Robert Kardinal Ultimatum Kemendagri: 3 Pulau Sain, Piyai, Kiyas Milik Papua Barat Daya
JAKARTA, iNewsSorongraya.id – Anggota DPR asal Daerah Pemilihan Papua Barat Daya, Robert J. Kardinal, mendesak Kementerian Dalam Negeri (Kemendagri) segera mengambil keputusan tegas terkait status tiga pulau sengketa - Sain, Piyai, dan Kiyas—agar resmi masuk ke wilayah Kabupaten Raja Ampat, Provinsi Papua Barat Daya (PBD).
Robert menegaskan, bukti sejarah yang tersimpan di Arsip Nasional Belanda memperlihatkan bahwa sejak era kolonial, ketiga pulau tersebut merupakan bagian dari Nieuw-Guinea Belanda yang kini masuk ke wilayah Papua Barat Daya.
“Tiga pulau itu tidak perlu diperdebatkan. Fakta sejarah jelas menyebutkan Sain, Piyai, dan Kiyas milik Papua Barat Daya dan masuk ke Raja Ampat. Tidak usah bertele-tele,” kata Robert di Jakarta, Rabu (1/10/2025).
Robert meminta Mendagri Tito Karnavian dan Wakil Mendagri Ribka Haluk tidak ragu dalam mengambil keputusan. Ia menilai ketidakjelasan status hanya memicu ketegangan antarwilayah.
“Ini soal kejelasan batas wilayah. Kalau dibiarkan berlarut-larut, justru memicu konflik sosial di masyarakat,” ujarnya.
Menurut Robert, konflik yang belakangan muncul di Halmahera Tengah, Maluku Utara, hingga berujung pada pembakaran rumah bantuan Pemerintah Kabupaten Raja Ampat, adalah akibat dari lambannya penegasan Kemendagri.
“Pembakaran rumah bantuan itu tindakan kriminal.
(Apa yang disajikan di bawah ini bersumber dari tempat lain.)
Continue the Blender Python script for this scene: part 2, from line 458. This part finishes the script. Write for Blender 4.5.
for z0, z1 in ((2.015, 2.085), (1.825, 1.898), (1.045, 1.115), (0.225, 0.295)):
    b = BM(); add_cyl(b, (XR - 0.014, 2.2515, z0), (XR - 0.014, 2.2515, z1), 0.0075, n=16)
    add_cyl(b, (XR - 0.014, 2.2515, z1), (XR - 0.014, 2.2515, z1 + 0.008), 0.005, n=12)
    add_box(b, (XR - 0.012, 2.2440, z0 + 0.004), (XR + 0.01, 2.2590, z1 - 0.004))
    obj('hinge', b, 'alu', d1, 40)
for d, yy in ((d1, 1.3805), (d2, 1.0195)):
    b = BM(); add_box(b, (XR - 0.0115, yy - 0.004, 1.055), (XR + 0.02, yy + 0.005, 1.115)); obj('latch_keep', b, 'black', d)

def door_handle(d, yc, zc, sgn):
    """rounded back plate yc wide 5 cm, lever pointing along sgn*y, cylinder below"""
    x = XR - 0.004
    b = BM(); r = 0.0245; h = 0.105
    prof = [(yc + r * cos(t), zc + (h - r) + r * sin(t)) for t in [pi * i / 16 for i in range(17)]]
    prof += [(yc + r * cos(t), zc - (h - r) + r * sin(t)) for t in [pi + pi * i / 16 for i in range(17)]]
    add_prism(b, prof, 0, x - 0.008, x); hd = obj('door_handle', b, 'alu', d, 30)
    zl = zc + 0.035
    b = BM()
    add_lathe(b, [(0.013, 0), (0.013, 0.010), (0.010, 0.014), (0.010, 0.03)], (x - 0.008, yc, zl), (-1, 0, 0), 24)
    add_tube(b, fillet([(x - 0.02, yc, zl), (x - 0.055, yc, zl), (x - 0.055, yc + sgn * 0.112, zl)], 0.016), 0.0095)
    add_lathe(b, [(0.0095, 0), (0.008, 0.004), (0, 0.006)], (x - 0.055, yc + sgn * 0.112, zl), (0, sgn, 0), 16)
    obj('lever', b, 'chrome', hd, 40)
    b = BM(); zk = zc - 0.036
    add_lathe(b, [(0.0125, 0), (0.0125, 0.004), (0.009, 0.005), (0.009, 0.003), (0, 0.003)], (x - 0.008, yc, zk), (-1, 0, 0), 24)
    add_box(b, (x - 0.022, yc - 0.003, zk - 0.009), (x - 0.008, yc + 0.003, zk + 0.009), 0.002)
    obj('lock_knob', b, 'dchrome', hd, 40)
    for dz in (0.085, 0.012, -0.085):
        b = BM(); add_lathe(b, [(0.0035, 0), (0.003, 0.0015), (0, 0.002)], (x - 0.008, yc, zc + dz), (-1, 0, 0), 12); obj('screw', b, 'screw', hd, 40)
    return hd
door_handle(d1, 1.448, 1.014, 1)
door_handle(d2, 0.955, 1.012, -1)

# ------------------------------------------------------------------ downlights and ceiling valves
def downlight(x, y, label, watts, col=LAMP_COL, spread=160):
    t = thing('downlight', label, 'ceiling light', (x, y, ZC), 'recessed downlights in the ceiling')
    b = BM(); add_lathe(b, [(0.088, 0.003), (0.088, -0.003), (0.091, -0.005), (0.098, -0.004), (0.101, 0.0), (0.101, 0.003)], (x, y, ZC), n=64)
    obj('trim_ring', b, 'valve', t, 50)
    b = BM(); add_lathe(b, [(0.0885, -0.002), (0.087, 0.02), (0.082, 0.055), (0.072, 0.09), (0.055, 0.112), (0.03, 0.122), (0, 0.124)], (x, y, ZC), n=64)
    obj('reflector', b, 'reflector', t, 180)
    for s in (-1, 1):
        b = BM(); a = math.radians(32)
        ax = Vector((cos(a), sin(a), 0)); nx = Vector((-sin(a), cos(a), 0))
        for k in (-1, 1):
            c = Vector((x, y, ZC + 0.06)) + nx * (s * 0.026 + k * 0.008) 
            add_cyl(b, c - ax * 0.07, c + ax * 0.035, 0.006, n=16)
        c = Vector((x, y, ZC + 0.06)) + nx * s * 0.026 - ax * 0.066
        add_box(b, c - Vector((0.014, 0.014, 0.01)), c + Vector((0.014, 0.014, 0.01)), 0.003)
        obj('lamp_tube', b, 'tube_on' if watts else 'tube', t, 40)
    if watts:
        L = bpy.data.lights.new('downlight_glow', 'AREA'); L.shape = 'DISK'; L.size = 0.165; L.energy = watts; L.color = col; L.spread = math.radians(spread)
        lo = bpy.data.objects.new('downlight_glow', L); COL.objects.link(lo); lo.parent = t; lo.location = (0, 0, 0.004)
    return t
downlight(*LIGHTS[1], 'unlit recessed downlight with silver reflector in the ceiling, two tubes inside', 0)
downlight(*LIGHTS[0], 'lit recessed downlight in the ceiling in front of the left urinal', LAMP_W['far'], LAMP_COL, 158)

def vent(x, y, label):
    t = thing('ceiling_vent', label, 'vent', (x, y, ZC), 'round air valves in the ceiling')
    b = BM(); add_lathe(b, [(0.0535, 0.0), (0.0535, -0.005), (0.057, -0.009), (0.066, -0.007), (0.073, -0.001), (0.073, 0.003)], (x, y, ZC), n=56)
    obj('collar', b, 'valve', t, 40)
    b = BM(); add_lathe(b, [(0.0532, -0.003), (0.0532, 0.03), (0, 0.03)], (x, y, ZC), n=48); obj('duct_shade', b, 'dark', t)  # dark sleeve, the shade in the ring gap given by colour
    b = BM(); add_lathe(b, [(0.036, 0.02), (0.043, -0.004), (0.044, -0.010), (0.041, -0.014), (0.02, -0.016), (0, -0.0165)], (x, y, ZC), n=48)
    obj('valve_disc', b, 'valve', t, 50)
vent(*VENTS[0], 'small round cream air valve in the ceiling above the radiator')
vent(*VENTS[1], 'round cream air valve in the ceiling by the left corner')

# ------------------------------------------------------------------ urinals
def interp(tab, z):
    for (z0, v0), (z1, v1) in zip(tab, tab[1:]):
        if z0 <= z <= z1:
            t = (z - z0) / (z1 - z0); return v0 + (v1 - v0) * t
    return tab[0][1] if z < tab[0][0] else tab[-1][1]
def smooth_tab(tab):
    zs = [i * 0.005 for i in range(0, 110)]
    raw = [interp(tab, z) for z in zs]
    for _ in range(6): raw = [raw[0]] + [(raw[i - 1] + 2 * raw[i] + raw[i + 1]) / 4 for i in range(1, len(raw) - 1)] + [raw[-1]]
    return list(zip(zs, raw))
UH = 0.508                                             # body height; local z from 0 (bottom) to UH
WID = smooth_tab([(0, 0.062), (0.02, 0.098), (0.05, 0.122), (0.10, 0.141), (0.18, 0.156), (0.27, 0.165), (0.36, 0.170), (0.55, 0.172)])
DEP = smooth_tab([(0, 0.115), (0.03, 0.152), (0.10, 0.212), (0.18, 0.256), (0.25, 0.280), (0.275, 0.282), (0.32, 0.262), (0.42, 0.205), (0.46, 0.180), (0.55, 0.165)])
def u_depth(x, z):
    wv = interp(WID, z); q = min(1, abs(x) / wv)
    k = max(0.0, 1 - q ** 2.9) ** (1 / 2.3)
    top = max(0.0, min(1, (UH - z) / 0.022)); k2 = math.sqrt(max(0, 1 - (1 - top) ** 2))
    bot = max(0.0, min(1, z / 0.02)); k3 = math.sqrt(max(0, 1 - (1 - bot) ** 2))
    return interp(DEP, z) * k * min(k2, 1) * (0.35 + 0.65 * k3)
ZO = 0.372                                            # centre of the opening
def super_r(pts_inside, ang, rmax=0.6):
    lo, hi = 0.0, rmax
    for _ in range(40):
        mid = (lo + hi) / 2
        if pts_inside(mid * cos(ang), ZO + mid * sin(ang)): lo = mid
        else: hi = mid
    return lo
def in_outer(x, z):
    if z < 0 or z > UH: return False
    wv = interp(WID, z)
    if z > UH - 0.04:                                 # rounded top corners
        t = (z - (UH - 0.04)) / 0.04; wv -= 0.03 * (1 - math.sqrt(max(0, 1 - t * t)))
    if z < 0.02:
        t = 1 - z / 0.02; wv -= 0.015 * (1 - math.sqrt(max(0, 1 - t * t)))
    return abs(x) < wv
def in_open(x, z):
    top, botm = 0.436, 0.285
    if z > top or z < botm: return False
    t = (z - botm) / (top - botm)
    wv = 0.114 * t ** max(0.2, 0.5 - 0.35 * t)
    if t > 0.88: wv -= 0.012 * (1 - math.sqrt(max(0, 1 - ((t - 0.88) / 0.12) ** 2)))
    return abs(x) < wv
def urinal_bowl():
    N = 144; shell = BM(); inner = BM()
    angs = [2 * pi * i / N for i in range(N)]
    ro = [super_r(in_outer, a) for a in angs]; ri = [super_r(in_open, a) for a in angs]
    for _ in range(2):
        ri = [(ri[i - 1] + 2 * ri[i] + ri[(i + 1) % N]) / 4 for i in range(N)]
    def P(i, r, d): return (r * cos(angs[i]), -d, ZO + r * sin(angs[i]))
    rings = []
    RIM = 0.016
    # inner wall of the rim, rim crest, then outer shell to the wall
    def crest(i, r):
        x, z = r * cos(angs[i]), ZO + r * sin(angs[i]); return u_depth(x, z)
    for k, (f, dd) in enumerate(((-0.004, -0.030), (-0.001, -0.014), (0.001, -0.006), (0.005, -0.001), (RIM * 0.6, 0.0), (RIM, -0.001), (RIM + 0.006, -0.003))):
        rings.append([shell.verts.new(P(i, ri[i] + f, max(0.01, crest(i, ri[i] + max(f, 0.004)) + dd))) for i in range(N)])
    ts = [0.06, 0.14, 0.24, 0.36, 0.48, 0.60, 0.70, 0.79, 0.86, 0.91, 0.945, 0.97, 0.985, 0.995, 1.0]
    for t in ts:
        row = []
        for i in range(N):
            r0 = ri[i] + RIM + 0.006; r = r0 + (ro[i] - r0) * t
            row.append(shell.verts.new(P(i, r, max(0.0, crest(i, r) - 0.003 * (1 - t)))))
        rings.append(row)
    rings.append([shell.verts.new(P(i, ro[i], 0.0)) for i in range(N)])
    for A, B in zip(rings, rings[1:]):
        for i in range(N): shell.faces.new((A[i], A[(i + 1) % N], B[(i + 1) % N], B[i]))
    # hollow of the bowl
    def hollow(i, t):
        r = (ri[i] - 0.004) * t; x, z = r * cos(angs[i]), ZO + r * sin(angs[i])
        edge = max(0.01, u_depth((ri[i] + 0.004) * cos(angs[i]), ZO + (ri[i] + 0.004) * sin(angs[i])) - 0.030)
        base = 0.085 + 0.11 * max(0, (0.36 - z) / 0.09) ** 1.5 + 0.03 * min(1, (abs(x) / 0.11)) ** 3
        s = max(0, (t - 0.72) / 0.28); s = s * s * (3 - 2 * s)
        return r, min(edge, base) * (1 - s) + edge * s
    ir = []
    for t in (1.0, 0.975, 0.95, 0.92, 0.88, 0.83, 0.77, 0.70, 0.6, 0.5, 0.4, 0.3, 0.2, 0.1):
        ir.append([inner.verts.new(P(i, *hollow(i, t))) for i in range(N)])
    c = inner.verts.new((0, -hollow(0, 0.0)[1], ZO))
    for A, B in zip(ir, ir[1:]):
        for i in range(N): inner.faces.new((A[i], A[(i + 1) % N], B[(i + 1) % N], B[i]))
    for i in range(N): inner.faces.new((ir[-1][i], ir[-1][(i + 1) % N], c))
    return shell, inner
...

Saya minta Polda Maluku Utara segera memproses pelaku. Kalau dibiarkan, kami akan menyurati Mabes Polri. Negara rugi karena rumah yang dibakar dibangun dengan uang rakyat,” tegasnya.
Penegasan Robert turut diperkuat mantan Menteri Kelautan dan Perikanan, Freddy Numberi. Ia menyebut dokumen kolonial Belanda, termasuk laporan Verslag Van De Militaire Exploratie van Nederlandsch-Nieuw-Guinee (1907–1915), dengan jelas memisahkan Papua dari Maluku.
“Dalam laporan itu, Nieuw-Guinea atau Irian Barat sudah dipisahkan dari Maluku Utara. Pulau Sain, Piyai, dan Kiyas masuk dalam jajaran Raja Ampat,” kata Freddys seperti dilansir dari laman media online, visi.news.
Ia juga mengutip ekspedisi Justin Modena dan Arnoldus Johanes van Delden pada 1828 serta peta Belanda tahun 1915, yang menunjukkan bahwa letak geografis tiga pulau tersebut lebih dekat ke Raja Ampat daripada Maluku Utara.
“Kita harus membaca sejarah Papua dengan benar dan bijak. Jangan sampai ada kekeliruan yang berulang,” tambah Freddy.
Robert menilai, kepastian status tiga pulau itu mendesak untuk meredam potensi konflik antarprovinsi. Meski demikian, ia menegaskan persoalan ini tidak akan mengubah posisi Indonesia sebagai satu kesatuan.
“Mau masuk Papua Barat Daya atau Papua, tetap dalam bingkai NKRI. Jadi jangan memperdebatkan sesuatu yang sudah jelas,” pungkasnya.